Goal:
Give the lines of the material verbatim, from the first line to the line with "return tag(put('mesa', me), 'huge", including both.

## BEGIN Extracted data

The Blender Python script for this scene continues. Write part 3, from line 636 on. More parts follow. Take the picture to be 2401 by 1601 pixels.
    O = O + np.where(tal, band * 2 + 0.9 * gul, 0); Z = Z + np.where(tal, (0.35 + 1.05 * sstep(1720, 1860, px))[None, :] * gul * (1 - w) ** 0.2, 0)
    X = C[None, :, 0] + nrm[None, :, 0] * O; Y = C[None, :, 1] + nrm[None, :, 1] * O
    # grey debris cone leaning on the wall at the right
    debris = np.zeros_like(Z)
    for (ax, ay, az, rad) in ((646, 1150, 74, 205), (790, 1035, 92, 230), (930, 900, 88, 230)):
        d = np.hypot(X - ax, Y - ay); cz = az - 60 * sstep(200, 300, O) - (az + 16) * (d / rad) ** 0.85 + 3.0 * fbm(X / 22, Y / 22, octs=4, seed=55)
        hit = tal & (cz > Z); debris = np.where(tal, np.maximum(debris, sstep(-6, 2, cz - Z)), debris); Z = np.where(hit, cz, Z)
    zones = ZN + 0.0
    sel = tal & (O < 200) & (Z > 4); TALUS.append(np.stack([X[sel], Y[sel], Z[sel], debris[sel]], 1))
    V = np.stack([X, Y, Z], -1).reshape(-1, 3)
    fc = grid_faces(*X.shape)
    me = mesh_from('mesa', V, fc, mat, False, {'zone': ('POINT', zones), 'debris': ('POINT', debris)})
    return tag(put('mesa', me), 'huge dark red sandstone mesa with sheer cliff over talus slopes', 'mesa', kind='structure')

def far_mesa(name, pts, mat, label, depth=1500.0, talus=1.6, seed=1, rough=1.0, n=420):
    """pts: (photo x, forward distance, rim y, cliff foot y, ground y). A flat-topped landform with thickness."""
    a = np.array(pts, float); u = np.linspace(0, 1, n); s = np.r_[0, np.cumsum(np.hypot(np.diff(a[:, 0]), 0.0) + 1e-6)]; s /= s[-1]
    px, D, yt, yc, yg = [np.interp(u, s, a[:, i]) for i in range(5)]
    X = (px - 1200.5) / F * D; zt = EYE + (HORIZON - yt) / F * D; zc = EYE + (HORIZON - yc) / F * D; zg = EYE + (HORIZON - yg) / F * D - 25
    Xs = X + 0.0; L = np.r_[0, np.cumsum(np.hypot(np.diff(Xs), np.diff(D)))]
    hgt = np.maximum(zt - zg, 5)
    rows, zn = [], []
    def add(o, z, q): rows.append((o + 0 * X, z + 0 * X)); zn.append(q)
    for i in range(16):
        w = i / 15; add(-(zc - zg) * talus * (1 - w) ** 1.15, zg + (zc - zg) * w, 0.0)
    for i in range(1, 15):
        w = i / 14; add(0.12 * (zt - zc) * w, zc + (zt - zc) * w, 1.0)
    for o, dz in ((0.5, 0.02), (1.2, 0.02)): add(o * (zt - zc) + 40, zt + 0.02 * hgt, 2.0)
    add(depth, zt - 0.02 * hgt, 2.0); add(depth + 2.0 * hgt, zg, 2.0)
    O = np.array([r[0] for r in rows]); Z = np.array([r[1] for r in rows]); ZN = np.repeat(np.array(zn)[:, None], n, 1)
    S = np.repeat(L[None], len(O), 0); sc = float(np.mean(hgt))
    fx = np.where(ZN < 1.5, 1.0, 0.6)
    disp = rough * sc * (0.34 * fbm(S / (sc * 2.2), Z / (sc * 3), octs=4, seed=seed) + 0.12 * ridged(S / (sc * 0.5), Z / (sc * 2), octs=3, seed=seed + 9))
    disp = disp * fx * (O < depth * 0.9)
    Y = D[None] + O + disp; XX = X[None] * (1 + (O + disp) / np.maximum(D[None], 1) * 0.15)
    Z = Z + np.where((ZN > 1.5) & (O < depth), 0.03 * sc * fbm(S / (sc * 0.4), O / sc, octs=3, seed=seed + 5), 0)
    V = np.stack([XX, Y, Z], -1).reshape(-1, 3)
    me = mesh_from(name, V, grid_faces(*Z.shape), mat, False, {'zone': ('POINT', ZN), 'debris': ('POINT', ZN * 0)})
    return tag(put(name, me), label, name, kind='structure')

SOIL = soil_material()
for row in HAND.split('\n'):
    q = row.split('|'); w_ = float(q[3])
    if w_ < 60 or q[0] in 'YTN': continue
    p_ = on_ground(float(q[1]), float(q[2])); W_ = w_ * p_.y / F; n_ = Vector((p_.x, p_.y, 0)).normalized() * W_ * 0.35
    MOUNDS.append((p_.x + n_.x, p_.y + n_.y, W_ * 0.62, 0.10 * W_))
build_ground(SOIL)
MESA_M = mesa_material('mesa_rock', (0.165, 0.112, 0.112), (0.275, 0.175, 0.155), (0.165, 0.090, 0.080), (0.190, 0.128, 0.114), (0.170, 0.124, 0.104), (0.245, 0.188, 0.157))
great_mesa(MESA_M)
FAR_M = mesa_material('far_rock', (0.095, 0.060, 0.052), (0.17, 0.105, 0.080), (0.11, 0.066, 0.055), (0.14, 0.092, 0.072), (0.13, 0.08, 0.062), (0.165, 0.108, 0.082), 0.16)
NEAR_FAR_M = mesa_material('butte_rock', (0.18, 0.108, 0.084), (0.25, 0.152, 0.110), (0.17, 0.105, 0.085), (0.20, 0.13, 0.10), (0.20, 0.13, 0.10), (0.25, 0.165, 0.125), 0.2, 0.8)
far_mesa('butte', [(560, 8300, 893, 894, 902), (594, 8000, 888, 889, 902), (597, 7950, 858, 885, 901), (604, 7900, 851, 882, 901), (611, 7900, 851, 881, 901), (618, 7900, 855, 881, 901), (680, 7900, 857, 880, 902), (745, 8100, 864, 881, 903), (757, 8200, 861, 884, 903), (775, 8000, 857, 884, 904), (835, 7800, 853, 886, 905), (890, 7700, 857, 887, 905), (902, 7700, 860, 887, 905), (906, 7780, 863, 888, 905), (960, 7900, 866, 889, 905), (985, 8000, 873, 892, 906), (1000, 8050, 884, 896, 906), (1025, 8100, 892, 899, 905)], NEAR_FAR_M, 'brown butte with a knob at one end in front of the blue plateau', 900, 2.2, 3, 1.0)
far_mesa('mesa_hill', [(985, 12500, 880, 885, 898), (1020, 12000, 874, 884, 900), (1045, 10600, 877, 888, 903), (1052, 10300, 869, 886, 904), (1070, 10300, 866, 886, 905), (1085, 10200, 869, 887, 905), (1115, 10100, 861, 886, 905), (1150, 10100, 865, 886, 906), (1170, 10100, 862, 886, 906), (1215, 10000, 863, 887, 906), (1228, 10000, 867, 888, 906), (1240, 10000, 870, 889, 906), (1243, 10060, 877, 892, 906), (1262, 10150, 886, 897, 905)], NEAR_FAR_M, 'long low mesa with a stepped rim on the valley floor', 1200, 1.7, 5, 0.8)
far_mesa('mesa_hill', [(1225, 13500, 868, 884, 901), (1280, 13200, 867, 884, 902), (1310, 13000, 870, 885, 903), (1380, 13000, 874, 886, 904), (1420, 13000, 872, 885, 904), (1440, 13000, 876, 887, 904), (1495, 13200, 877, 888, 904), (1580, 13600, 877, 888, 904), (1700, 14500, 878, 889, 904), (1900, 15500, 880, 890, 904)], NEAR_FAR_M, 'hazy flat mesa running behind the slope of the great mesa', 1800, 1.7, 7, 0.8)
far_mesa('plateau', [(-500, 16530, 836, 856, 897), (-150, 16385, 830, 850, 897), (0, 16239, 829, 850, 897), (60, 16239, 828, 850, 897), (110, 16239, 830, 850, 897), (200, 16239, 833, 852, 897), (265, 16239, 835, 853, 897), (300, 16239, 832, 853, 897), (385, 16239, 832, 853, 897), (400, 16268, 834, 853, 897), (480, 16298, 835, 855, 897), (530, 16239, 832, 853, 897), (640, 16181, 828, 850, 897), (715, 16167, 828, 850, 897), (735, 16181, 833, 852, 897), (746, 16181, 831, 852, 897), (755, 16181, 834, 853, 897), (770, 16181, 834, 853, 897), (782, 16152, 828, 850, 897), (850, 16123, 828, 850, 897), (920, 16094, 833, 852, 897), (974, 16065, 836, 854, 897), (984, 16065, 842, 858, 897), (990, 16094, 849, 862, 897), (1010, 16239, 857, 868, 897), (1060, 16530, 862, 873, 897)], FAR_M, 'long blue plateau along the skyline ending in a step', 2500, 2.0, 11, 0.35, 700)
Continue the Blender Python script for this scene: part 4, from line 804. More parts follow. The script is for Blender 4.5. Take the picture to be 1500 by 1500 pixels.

## END Extracted data

Written response:
The Blender Python script for this scene continues. Write part 3, from line 636 on. More parts follow. Take the picture to be 2401 by 1601 pixels.
    O = O + np.where(tal, band * 2 + 0.9 * gul, 0); Z = Z + np.where(tal, (0.35 + 1.05 * sstep(1720, 1860, px))[None, :] * gul * (1 - w) ** 0.2, 0)
    X = C[None, :, 0] + nrm[None, :, 0] * O; Y = C[None, :, 1] + nrm[None, :, 1] * O
    # grey debris cone leaning on the wall at the right
    debris = np.zeros_like(Z)
    for (ax, ay, az, rad) in ((646, 1150, 74, 205), (790, 1035, 92, 230), (930, 900, 88, 230)):
        d = np.hypot(X - ax, Y - ay); cz = az - 60 * sstep(200, 300, O) - (az + 16) * (d / rad) ** 0.85 + 3.0 * fbm(X / 22, Y / 22, octs=4, seed=55)
        hit = tal & (cz > Z); debris = np.where(tal, np.maximum(debris, sstep(-6, 2, cz - Z)), debris); Z = np.where(hit, cz, Z)
    zones = ZN + 0.0
    sel = tal & (O < 200) & (Z > 4); TALUS.append(np.stack([X[sel], Y[sel], Z[sel], debris[sel]], 1))
    V = np.stack([X, Y, Z], -1).reshape(-1, 3)
    fc = grid_faces(*X.shape)
    me = mesh_from('mesa', V, fc, mat, False, {'zone': ('POINT', zones), 'debris': ('POINT', debris)})
    return tag(put('mesa', me), 'huge dark red sandstone mesa with sheer cliff over talus slopes', 'mesa', kind='structure')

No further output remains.